Don’t give up on ‘I’m well’ yet though. There are even a few young’uns who still get it. ‘I’m good’, ‘I’m well’, ‘I’m doing good’ and ‘I’m doing well’ all mean different things at least until these eyes close for the last time.
Fowler’s Modern English Usage is the ur-text for this sort of reasoned pedantry – it used to be some of my favourite bed-time reading.
Wheelock’s Latin Seventh Edition is an incredibly logical and enjoyable introductory college-level text pitched at adult learners. Begin to acquire the learned language of your civilization today and your English too will soar.
The older generation – who still care about such things – will lap this up; so could it please be unlocked fairly soon?
PS. Just got to the end and your comment about auto-didacts and pronunciation made me think of Dr Revilo P. Oliver, a figure of some status amongst these circles, whose improbable name caused me to doubt for quite some time his ever having been a real person. His speeches, like his writings, are superbly crafted, albeit replete with apparent neologisms which can, nevertheless, be found in the Shorter Oxford, but he mispronounces some very simple words including ‘wound’ meaning ‘gash’ but pronounced like it means ‘coiled’. He claims, if I recall, in the introduction to one of his books to have taught himself Sanskrit when he was about ten.
I get the impression that older generations were somehow smarter. How many people under twenty would know what Sanskrit is even?
Anglophones makes tons of mistakes. One that I hear all the time is “there’s some stuff…”, when it should be “there are…” because the object is plural.
Those Anglophones are right actually. ‘Stuff’ as a noun is tricky. Its an informal way of referring to a collection of matter, objects or materials but it refers to a collection, always considered as a whole, and is only used in the singular. You can have no stuff, some stuff, too much stuff, stuff everywhere, lots of stuff, even lots of different stuff and not give a stuff but you can’t have stuffs, except in the case of the very fussy and somewhat different compound word ‘foodstuffs’. Or would anyone like to disagree?
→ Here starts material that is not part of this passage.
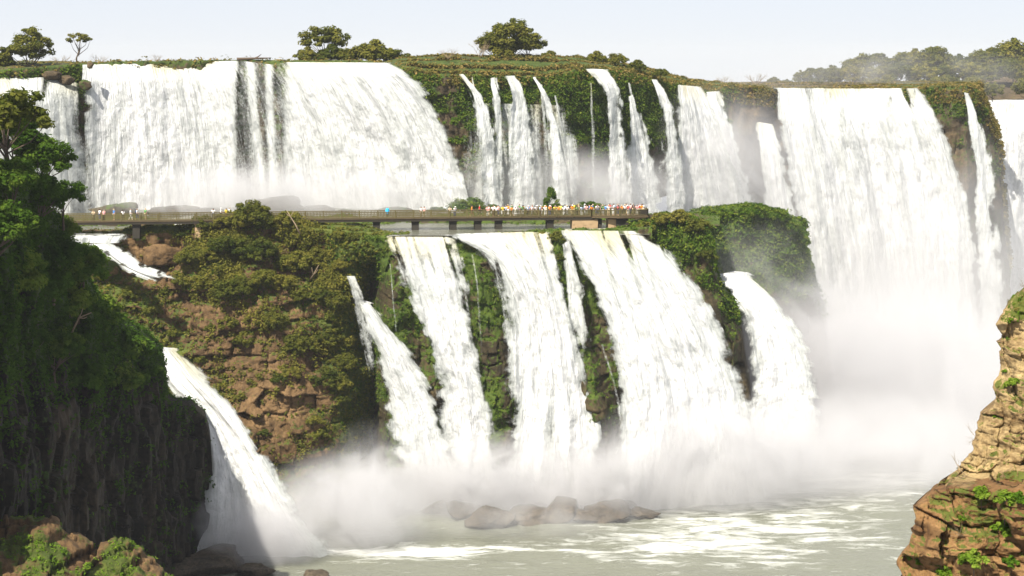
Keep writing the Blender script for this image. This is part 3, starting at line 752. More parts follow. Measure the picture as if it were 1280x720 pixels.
# upper left
fall('pale broken fall over mossy rock at far left, above the jungle', [(-60, 92), (-40, 130), (-30, 280)], [(112, 86), (116, 150), (120, 275)], [319, 336], [314, 331],
     lambda u, v, px, py: 0.72 + 0.35 * fbm(px * .035, py * .008, 0, 3, 5) - 0.7 * gauss(px, 104 + 0.05 * (py - 100), 6) * sstep(190, 150, py) - 0.5 * gauss(px, 58, 5) * sstep(150, 100, py), 110, 120, 1, bend=[(0, 0), (.4, 6), (.75, 10), (.88, 18), (1, 8)], group=G1)
def d_main(u, v, px, py):
    m = gauss(px, 326 + 0.02 * (py - 80), 40) ** 1
    win = sstep(286, 300, px) * sstep(372, 352, px)
    streams = gauss(px, 313 + .10 * (py - 85), 5) + gauss(px, 336 + .05 * (py - 85), 4) + gauss(px, 289, 4)
    low = sstep(190, 260, py)
    r = 1 - win * (0.60 - 0.16 * low + .14 * fbm(px * .12, py * .006, 0, 3, 7)) * (1 - 0.7 * np.clip(streams, 0, 1))
    return r * (0.9 + 0.25 * fbm(px * .03, py * .004, 0, 3, 8))
fall('broadest white curtain of the upper falls, behind the left half of the walkway', [(109, 81), (113, 150), (116, 285)], [(492, 79), (520, 100), (545, 138), (565, 185), (588, 285)], [337, 350, 348, 338], [330, 342, 340, 331], d_main, 260, 150, 2, lead=8,
     bend=[(0, 0), (.3, -3), (.5, -4), (.6, 1), (.65, -2), (1, 0)], group=G1, flare=0.03)
# thin streams of the upper middle
def soft(a=1.0): return lambda u, v, px, py: a * (0.97 - 0.20 * v) + 0 * px
fall('slanting white ribbon, leftmost of the thin streams on the green upper cliff', [(573, 94), (588, 112), (598, 150), (603, 270)], [(580, 93), (604, 118), (618, 160), (630, 270)], [336, 337], [331, 332], soft(), 24, 110, 3, group=G1, flare=.3)
fall('faint narrow trickle between two white ribbons on the green upper cliff', [(612, 99), (616, 130), (616, 270)], [(620, 97), (628, 130), (632, 270)], [338, 338], [334, 334], soft(.72), 20, 100, 4, group=G1, flare=.3)
fall('veil of fine parallel streams widening down the green upper cliff', [(630, 96), (640, 120), (634, 150), (632, 270)], [(646, 95), (661, 118), (664, 150), (672, 270)], [339, 340], [335, 336],
     lambda u, v, px, py: 0.86 - 0.28 * gauss(u, .5, .14) * sstep(.5, .15, v) + .2 * fbm(u * 9, v * 1.5, 0, 2, 3), 40, 110, 5, group=G1, flare=.2)
fall('long white ribbon bending right on the middle of the green upper cliff', [(666, 97), (678, 120), (683, 160), (690, 270)], [(671, 97), (690, 122), (701, 165), (716, 270)], [342, 343], [337, 338], soft(), 24, 110, 6, group=G1, flare=.3)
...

I had lots of fun listening to this one — thank you both!
Another one like that—I’m not sure if they talked about it as I’m just about to listen—is “all’s fair in love and war.” This is commonly misinterpreted as meaning anything goes in love or war, meaning you can f* your lover over, but that’s wrong. It’s really a pun on the archaic use of fair, as beautiful, lovely. All is fair in the sense of wonderful when you are in love, and all is fair, in the sense of allowed, in a state of war. It’s not a pass to be a butt.